Call for ‘special’ Bells protection
THE Greater Torquay Alliance wants Bells Beach to be recognised as a “special place” and is repeating calls for a management change to permanently protect the area from development.
The GTA’s push for a community-based committee follows the Winki Pop viewing platform and walkway controversy, which met with petitions, campaigns and community angst.
Surf Coast Shire Council’s proposal to build a 60-metre viewing platform and walkway was overruled by Environment Minister Lily D’Ambrosio in May and the current council voted in June to formally block the idea by removing any reference to it from the Bells Beach Surfing Recreation Reserve Management Plan, which occurred earlier this month.
GTA secretary Darren Noyes-Brown has welcomed the eventual end to the platform plan, however the battle to stop the permanent infrastructure being built has reinforced the group’s belief that the iconic site needs a new management model to ensure better environmental protection.
“The reason for the community-based committee is that the council’s present Bells Beach committee clearly isn’t working,” Darren said.
“The now infamous and unnecessary Winki platform that no-one wanted getting so far, even having its own state government panel hearing, is testament to that.
“The Greater Torquay Alliance is now working with other community groups including the Surfrider Foundation, SANE,
Bells Beach Preservation Society, and 3228 RA, to prepare a united position of how to protect Bells Beach, that can be presented to GORCAPA and state government.”
The reserve is currently under the management of Surf Coast Shire council, as the state government’s delegated manager.
A Bells Beach committee, made up of an impartial chair, representatives of the Wadawurrung Traditional Owners Aboriginal Corporation and Surfing Victoria, and six community nominees, advises the council on management of the reserve.
While the council manages the reserve to the high tide mark, a majority of the offshore waters are included in the Point Addis Marine National Park and managed by Parks Victoria.
The offshore waters in the northern part of the reserve are managed by the Department of Environment, Land, Water and Planning.

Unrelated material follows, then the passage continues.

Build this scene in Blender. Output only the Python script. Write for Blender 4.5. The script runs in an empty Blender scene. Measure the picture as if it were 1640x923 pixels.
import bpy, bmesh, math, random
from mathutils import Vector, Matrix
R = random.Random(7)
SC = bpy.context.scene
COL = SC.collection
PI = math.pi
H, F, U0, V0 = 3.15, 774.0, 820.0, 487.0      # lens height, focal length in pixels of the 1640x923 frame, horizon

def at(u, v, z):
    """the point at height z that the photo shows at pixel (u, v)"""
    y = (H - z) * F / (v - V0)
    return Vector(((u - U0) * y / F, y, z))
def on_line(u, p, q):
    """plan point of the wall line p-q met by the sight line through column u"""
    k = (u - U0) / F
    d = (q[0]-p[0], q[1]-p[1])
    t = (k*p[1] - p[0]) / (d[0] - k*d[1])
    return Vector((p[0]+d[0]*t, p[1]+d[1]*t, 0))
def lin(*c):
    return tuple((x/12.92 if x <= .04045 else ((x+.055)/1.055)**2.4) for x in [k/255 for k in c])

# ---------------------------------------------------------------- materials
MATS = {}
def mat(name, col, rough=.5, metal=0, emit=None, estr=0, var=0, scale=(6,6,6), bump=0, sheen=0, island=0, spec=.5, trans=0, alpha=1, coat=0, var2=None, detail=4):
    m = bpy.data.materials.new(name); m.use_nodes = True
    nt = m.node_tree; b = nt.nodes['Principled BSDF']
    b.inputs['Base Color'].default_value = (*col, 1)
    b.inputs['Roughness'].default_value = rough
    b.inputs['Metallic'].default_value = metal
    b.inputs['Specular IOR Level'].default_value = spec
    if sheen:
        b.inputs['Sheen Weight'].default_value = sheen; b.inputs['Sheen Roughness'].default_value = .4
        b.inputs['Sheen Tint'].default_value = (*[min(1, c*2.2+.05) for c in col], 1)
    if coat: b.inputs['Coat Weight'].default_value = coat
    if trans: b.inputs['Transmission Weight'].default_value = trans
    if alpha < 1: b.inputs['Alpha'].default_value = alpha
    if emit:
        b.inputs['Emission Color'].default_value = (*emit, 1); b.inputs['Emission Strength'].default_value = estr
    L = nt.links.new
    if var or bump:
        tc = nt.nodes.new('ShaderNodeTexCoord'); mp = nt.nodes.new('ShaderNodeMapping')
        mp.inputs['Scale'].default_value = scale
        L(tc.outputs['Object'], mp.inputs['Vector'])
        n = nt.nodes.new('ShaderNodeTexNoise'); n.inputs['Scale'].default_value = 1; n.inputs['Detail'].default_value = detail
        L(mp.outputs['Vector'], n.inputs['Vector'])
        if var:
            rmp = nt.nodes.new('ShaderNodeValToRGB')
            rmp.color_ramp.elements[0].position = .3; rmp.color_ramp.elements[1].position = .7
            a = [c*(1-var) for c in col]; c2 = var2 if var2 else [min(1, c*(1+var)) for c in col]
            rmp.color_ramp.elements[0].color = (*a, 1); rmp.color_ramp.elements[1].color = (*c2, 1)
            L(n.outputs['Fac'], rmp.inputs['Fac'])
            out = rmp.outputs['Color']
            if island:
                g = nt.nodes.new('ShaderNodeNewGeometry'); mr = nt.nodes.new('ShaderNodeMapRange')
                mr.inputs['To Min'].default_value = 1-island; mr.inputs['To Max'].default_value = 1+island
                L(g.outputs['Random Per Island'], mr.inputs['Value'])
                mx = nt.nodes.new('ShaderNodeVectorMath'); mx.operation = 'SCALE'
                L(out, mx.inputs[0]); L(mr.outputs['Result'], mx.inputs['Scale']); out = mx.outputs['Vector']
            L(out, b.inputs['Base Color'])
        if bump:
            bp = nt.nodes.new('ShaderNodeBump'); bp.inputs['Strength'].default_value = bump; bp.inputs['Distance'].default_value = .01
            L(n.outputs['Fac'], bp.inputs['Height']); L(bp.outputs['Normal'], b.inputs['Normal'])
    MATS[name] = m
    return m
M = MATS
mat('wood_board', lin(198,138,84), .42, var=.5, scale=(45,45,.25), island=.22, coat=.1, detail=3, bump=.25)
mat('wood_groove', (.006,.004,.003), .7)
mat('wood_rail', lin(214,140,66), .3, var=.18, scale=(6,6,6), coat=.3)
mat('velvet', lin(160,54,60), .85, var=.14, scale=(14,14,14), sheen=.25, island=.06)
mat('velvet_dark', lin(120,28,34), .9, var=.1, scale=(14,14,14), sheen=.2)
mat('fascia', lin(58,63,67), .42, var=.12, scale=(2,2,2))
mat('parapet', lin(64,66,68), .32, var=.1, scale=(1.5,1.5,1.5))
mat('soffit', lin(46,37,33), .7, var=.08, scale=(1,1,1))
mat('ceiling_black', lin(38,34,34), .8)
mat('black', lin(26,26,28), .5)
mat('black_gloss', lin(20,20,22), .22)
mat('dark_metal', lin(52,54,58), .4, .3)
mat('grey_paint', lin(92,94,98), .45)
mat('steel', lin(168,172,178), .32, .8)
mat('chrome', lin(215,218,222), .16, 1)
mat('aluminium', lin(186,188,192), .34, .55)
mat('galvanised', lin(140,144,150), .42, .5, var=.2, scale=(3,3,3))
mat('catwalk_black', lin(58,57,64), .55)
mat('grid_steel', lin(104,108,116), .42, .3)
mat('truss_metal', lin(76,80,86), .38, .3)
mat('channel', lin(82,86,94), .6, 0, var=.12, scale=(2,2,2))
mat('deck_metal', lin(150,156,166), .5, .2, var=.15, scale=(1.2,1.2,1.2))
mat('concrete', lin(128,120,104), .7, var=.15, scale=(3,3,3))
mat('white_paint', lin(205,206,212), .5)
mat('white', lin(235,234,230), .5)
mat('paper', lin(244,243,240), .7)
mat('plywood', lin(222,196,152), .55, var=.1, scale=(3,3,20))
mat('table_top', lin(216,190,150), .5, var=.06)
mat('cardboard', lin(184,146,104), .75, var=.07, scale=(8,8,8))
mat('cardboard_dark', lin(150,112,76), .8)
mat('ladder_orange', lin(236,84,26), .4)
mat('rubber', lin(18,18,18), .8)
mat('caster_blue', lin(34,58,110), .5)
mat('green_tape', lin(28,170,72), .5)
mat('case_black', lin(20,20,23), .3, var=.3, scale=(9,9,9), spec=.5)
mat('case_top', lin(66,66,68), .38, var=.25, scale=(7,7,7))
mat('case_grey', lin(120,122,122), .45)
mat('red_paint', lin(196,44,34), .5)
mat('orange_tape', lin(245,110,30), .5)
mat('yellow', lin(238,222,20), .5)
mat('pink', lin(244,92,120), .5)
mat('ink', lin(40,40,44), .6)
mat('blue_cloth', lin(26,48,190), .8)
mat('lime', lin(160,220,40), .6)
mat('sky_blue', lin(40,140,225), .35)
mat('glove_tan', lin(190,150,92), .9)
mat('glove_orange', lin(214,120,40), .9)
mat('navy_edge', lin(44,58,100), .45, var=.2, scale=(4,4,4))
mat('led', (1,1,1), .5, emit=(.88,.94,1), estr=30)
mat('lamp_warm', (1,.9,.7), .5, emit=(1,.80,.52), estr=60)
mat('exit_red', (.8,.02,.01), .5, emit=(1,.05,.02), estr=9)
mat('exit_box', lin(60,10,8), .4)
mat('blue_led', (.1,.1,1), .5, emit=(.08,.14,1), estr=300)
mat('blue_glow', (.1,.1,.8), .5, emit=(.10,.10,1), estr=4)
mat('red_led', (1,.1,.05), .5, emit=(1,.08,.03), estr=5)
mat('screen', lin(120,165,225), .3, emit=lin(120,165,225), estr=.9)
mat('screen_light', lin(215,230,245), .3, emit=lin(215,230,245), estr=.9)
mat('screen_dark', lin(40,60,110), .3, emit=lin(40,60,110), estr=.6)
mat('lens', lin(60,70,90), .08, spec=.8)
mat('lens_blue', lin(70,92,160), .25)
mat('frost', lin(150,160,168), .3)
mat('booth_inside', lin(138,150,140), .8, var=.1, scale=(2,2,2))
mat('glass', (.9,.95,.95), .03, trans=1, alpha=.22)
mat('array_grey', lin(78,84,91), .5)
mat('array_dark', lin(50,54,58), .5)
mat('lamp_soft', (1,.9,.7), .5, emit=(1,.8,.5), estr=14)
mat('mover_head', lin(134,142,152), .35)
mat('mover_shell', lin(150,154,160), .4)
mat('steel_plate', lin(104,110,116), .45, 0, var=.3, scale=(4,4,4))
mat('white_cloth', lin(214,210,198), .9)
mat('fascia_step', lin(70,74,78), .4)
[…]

The GTA wants a new autonomous committee to manage the reserve and sit under the umbrella of the state government’s Great Ocean Road Coastal and Parks Authority.
The GTA-proposed committee would include five surfers who surf at Bells regularly with no financial, contest or event vested interests, with one having environmental and biodiversity knowledge and not on a committee or an employee of a board riders club or Surfing Victoria; one non-surfing community user; one GORCAPA representative; one indigenous representative and one representative of the Easter surfing event manager, currently Surfing Victoria.
The committee would be responsible for all aspects of management of the reserve, similar to the current role of Surf Coast Shire, and funding and administration would be provided by GORCPA.
In the GTA proposal, if there was a conflict between a GORCPA decision and the Bells Committee, then mediation would be undertaken and the Bells Reserve CMP would be the reference document; GORCPA could not overrule the committee.
The local alliance believes Bells should have additional legislation separate from GORCPA to give greater protection, establishing the Bells Beach Reserve as a special place for surfing culture, as recognised by the listing on the Victorian Heritage Register 20 years ago, and restrict development within the reserve and immediate surrounding hinterland.
Management and maintenance of the reserve is currently guided by the Bells Beach Surfing Recreation Reserve Coastal and Marine Management 2015-2025, which can be viewed of the Surf Coast Shire website.